I have read them and don't agree with them (especially the "not as penalizing as it is" sentence. There is nearly no penalty to dieing in D&D compared to other rpgs). Take any other fantasy RPG. It most likely also save or die effects but D&D is probably the rpg where dieing has the least consequences. In other rpgs death means that you character is gone permanently. In D&D its just a small level and money loss (yes, like in a video game).
Permanent death is just part of the immersion. When you screw up you are dead. Game over.

And if your game is too lethal it is most likely not the fault of the game, its either the fault of the DM who can't make balanced encouters or the fault of the players who can't play their characters effectivly.

Maybe it would happen in your group. Hasn't happened in any of mine over more than 5 years of campaigns combined using the above rules, and I sincerely doubt it would happen in any of the groups I'm in as a player and not DM either. As I and multiple posters have explained above, dying is not the only form of losing in the game.
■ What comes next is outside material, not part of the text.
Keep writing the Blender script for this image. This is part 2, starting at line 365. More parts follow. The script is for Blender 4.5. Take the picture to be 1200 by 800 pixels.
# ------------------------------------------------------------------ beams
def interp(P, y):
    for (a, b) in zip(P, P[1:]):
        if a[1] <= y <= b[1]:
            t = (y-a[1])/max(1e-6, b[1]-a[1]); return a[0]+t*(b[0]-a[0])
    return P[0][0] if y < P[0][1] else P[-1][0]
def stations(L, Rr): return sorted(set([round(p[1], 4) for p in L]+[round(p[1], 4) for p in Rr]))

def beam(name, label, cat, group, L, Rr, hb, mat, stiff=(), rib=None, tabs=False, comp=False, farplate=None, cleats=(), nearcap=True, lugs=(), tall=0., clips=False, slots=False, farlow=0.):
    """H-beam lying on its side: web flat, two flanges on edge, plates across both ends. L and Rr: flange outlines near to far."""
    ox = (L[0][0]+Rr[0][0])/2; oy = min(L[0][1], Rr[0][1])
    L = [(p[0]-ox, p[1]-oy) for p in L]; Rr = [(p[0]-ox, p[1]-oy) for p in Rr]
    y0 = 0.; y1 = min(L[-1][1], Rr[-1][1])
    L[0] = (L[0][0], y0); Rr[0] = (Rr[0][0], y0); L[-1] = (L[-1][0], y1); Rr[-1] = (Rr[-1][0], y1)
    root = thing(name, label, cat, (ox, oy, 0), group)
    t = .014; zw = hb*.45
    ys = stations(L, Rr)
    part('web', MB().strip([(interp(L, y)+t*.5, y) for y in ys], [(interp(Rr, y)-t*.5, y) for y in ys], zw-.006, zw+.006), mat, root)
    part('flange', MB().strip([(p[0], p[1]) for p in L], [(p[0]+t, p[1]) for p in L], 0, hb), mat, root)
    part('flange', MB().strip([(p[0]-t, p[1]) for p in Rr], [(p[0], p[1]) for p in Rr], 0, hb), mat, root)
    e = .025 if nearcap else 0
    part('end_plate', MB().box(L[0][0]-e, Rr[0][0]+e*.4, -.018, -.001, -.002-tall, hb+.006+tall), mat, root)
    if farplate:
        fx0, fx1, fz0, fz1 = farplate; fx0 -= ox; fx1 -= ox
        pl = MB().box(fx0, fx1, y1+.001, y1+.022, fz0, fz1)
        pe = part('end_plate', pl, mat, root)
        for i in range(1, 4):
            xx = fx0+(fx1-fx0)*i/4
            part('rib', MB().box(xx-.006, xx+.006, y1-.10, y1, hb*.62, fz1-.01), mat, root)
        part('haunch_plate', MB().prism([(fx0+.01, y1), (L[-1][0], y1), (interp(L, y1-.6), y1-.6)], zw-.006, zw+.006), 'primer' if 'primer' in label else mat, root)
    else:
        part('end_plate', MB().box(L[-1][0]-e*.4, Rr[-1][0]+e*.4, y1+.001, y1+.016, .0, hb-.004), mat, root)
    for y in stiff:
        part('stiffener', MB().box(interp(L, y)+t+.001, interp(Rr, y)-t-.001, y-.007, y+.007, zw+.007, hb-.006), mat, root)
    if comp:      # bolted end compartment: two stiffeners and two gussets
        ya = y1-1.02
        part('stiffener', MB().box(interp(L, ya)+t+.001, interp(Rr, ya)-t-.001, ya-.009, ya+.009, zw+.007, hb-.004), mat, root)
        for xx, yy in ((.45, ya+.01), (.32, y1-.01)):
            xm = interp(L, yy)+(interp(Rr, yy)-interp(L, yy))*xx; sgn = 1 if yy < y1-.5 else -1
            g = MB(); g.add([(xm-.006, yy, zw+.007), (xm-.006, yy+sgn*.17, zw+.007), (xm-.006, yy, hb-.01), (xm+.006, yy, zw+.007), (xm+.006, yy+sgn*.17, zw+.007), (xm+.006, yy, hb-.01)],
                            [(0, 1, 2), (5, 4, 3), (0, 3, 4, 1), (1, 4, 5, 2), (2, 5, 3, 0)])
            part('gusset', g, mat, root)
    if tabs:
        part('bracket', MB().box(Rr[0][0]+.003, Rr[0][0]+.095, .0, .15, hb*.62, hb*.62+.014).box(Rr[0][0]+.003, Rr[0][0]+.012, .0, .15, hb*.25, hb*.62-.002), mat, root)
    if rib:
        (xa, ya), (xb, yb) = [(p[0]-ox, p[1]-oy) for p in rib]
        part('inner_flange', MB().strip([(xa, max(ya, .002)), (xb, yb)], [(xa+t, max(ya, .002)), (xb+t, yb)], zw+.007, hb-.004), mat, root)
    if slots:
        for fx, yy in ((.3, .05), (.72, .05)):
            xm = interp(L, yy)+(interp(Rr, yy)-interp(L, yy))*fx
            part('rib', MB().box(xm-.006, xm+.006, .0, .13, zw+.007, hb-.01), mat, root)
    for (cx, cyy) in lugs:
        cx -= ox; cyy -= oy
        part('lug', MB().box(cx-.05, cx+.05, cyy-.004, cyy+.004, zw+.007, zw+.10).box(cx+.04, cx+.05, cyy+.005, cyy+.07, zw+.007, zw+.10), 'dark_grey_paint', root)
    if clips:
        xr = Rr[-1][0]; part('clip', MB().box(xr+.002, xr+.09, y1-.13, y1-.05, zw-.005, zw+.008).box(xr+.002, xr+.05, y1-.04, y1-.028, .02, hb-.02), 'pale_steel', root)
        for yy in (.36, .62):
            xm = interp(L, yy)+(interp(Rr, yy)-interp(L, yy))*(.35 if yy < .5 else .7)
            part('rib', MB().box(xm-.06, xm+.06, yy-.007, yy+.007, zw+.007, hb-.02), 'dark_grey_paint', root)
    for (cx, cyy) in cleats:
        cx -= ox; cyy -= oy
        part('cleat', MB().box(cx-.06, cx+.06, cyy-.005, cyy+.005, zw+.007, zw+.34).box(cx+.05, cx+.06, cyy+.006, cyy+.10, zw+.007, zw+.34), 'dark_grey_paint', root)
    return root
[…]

Is that so? I doubt that. Of course it is unlikely that this happens on the dragon scale (unless the players want show through their actions that they think that this rule is stupid). Hasn't it happened in all the years of gaming that your group surprises a cult of generic evil worshippers who haven't noticed them (or somethink like that) and simply charged, always knowing that action points and alternate death rules will keep them alive?